El arte es provocación. Es la rebeldía apegada a la mano del artista la que sondea el alma humana. Es cierto que esa transgresión, aupada al rebujo del esnobismo y de tanto necio, se ha colado y sobrevalorado en el mercado del arte --a título de ejemplo, no soy forofo de Damien Hirst--. Y tendemos a asociar a tanto trajecillo del traje nuevo del emperador con una modernidad aparentemente disociada del estilismo de la técnica.

Salvo los ápices del hiperrealismo, entre los que podrían destacarse a Antonio López o Eduardo Naranjo, esa huida no es nueva. Con la retranca del menosprecio, los impresionistas denominaban pompiers (bomberos) a los pintores academicistas, por esa querencia a pintar a Marte, a los Horarios y Curiacios, y a tanto casco mítico suelto. Pero incluso los artistas más vinculados al poder podían recurrir a su virtuosismo para legar feroces críticas. De Velázquez se cita habitualmente la delación del prognatismo bobo de los Austrias, o la mordaz y sublime representación del papa Inocencio X. Pero también quedaron otras joyitas, como el retrato del Príncipe Baltasar Carlos en el picadero, con el caballo del infante en posición de corveta. Velázquez pintó varias versiones de este cuadro, pero el gracejo está en las diferencias. En uno de ellos irrumpe al fondo el Conde Duque de Olivares, para mostrar su ascendente sobre el linaje real, la pompa y la vanagloria se cuela mejor en los pequeños detalles.

El antídoto a la transgresión es la censura, el miedo a tambalear los cánones y los cimientos de una sociedad.

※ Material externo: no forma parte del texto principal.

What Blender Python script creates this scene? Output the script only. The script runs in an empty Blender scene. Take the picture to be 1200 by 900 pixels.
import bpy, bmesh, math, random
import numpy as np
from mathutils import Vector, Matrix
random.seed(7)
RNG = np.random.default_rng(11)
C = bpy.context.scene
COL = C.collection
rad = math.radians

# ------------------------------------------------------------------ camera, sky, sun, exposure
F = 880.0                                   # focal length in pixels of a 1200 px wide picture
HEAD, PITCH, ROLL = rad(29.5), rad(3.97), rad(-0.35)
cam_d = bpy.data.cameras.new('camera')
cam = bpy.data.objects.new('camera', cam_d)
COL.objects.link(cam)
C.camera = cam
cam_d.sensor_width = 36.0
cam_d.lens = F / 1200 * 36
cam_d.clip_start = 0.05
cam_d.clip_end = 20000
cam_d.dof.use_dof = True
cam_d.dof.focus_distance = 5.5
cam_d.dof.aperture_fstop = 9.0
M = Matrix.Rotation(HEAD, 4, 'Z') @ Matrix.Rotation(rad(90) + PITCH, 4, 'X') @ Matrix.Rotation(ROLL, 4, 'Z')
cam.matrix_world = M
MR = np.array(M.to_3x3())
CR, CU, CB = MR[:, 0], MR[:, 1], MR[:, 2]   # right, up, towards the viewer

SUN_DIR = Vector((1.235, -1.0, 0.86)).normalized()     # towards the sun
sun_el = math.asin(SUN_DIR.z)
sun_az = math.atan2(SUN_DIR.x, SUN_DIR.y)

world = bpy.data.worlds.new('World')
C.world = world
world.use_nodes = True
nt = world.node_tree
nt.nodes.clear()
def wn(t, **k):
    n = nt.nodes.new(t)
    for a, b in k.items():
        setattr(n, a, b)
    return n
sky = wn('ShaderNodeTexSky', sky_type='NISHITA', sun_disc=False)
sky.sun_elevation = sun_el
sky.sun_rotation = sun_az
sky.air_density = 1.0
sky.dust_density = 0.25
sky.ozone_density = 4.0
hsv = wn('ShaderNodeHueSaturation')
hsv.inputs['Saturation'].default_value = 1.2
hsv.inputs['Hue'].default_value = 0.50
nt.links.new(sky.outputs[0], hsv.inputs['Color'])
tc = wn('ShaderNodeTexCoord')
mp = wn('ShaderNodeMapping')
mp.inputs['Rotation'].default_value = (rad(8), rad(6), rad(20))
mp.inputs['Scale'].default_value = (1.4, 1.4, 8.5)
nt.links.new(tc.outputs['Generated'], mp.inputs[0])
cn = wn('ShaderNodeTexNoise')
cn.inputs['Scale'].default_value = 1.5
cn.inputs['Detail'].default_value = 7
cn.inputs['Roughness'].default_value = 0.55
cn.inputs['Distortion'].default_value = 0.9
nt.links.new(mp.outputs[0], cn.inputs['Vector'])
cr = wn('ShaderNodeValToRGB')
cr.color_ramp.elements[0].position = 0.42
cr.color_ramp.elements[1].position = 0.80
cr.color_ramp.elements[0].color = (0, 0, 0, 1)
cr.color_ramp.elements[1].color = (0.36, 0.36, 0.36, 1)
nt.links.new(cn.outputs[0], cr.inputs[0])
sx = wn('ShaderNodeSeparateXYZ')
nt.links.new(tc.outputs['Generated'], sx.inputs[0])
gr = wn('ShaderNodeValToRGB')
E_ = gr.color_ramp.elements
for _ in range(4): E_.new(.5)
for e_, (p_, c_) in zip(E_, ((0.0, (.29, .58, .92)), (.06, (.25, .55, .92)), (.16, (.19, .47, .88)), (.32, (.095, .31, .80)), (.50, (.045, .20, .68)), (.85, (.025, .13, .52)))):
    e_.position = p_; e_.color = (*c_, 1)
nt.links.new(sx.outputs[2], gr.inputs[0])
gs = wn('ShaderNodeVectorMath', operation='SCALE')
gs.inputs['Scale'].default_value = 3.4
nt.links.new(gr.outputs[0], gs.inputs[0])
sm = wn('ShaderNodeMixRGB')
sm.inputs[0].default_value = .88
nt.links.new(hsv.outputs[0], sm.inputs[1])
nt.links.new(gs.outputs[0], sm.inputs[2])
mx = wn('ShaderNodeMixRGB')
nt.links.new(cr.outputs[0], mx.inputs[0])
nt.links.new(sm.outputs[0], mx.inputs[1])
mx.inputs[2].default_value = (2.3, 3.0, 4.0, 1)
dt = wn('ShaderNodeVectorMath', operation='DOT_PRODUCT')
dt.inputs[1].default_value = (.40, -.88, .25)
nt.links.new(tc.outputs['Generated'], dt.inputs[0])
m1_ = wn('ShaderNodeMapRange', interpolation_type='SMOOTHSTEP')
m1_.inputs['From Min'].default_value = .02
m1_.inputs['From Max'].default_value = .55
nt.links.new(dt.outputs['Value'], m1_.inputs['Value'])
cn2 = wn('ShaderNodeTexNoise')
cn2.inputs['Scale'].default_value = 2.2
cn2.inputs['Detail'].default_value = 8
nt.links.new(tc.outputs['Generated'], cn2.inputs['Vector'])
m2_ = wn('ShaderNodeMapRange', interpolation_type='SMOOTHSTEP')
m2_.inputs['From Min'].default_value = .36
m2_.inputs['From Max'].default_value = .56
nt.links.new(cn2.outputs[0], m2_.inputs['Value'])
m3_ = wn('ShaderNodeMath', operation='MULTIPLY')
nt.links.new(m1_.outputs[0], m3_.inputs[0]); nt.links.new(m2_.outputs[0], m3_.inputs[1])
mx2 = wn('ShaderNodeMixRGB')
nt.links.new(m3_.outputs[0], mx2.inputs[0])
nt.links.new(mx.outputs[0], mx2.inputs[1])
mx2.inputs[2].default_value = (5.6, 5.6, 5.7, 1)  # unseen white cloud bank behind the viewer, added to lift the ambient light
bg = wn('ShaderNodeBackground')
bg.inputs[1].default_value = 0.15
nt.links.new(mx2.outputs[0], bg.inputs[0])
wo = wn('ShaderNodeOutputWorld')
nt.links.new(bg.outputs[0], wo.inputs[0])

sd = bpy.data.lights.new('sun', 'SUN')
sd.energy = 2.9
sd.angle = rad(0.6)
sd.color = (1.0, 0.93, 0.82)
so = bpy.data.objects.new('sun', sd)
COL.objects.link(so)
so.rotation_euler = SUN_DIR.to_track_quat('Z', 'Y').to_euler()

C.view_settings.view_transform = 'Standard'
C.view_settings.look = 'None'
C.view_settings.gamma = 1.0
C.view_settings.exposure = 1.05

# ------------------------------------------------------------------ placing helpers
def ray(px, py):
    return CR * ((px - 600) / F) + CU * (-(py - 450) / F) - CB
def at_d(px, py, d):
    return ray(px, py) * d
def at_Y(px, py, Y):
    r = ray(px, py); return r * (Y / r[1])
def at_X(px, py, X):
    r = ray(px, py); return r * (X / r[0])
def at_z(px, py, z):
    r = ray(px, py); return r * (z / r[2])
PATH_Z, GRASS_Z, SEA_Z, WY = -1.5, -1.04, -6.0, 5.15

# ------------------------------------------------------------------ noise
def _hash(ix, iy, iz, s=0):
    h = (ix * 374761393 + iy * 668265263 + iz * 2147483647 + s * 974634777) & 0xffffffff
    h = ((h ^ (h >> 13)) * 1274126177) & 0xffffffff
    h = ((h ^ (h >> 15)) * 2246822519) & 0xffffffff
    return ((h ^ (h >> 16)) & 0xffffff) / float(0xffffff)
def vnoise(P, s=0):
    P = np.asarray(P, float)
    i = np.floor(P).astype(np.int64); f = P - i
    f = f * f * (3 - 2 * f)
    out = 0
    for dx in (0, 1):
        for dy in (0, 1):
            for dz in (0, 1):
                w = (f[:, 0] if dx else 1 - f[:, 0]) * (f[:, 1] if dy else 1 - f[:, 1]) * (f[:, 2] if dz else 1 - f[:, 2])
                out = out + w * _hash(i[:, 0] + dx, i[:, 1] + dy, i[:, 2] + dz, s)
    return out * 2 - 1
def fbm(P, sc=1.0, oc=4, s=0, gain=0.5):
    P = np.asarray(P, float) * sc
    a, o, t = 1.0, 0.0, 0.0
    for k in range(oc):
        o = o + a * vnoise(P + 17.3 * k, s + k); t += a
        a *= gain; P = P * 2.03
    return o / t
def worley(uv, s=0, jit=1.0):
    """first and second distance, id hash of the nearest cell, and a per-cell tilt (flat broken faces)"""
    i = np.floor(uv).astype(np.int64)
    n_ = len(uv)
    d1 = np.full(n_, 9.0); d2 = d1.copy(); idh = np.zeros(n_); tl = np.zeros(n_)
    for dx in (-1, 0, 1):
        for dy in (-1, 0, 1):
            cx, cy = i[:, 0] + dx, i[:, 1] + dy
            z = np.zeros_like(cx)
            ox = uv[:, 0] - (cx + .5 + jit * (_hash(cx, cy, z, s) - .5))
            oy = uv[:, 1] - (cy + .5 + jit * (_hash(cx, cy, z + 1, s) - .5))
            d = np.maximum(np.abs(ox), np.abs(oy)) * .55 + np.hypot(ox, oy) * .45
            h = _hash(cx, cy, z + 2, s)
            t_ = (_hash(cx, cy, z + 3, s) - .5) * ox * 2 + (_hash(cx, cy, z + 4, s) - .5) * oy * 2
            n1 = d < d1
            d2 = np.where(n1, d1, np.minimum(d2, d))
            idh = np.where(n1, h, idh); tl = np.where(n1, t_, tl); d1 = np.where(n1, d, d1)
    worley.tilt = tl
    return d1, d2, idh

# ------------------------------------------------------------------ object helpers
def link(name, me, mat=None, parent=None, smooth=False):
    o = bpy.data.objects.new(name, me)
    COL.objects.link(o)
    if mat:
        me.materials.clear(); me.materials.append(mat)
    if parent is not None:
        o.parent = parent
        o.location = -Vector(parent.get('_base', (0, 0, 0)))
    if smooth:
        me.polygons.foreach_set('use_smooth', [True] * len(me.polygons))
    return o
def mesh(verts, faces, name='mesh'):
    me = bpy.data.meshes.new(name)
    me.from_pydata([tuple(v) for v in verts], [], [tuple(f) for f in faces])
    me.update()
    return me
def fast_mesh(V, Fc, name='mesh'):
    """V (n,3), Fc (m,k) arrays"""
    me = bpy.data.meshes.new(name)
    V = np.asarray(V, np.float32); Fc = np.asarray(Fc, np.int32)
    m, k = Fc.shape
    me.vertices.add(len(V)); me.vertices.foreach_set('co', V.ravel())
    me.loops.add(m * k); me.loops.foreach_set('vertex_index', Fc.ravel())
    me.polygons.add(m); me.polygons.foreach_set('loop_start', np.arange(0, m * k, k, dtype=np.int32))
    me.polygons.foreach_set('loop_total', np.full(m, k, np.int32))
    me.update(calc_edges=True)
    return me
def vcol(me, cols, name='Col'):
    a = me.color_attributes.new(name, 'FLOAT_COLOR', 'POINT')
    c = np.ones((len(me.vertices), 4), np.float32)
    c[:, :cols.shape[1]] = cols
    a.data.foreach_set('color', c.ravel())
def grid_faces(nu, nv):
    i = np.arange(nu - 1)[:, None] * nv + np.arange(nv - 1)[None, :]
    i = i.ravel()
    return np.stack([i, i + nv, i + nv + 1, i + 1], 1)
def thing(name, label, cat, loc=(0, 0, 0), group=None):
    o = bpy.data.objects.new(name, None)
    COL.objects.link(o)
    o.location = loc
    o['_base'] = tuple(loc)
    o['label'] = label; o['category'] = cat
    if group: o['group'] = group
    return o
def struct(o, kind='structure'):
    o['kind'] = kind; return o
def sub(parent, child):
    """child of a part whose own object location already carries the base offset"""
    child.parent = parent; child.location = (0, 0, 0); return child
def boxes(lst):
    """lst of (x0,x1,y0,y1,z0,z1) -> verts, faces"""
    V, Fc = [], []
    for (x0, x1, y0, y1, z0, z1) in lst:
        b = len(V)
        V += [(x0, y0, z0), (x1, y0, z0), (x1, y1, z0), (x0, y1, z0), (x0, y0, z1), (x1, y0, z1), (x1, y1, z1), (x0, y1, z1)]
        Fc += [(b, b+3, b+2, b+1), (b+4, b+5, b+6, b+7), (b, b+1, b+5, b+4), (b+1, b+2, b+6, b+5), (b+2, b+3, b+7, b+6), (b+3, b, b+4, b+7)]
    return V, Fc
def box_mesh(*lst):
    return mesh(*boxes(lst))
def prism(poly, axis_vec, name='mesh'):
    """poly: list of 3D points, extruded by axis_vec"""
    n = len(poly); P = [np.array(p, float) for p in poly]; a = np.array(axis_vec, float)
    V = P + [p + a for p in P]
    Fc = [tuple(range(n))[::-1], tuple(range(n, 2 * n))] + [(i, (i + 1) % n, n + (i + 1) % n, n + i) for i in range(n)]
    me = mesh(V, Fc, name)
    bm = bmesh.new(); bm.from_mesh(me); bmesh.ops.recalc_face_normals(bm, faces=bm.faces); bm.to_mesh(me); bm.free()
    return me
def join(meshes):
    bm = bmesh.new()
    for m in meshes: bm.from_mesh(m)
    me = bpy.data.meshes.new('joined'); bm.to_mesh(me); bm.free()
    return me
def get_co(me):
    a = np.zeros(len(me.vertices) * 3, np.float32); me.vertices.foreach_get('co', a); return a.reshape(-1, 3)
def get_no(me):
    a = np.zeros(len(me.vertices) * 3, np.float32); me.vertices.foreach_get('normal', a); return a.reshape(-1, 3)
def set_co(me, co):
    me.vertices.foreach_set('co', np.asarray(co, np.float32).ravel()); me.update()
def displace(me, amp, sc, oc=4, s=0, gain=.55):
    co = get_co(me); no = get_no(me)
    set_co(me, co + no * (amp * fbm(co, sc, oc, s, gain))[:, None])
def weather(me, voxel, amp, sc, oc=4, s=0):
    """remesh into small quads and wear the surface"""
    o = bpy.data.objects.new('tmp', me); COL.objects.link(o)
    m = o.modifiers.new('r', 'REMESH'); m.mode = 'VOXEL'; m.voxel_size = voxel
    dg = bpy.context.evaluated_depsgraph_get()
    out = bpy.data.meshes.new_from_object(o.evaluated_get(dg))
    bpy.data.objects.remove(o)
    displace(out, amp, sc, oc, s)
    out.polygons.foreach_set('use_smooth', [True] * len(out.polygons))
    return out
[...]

Los «presos políticos» de Santiago Sierra que han zarandeado la edición de Arco de este año poquita cosa son comparados con el escándalo que en su día fue El origen del mundo, el lienzo de Courbet donde se explicita como una lección de anatomía el sexo femenino; un cuadro pintado en 1868 que tuvo que esperar hasta 1995 para ser expuesto públicamente en el Museo de d’Orsay.

La censura o, en este caso, la autocensura suena a viejuno. Se ha criticado a una galerista con una amplísima y reputada trayectoria. Helga de Alvear tiene ochenta y dos años, con lo se desdibuja la presunción de oportunismo. Son tiempos en los que está desnortada la libertad de expresión, más que por las propias intenciones del artista, por los recelos que los secesionistas han creado en el avispero catalán. Ellos juegan con el cinismo y la instrumentalización de la crítica y con la proyección de un central sin cintura que están haciendo del Estado español. Esta es una confrontación de distintos vértices, y en los de los tiempos, el rigor y la templanza, el Estado de Derecho está aguantando el tipo, pero renquea con la imagen, un baluarte en el que hay que mostrar mayor agresividad. Presentarse siempre a la contra frente a tanta ensoberbecida displicencia y tanta gaita de lacito amarillo impulsa retrotraernos a los tiempos de Courbet.

¿Presos políticos como derivada de una obra de autor? Acaso no estemos preparados para la catarsis y las finezzas, para entender que es compatible el plantón de los juristas a Torrent y contar hasta tres antes de rasgarse las vestiduras ante la sensibilidad del artista. No es la libertad de expresión el problema, sino la articulación de un buen discurso. Después de todo, ya se pintó el origen del mundo.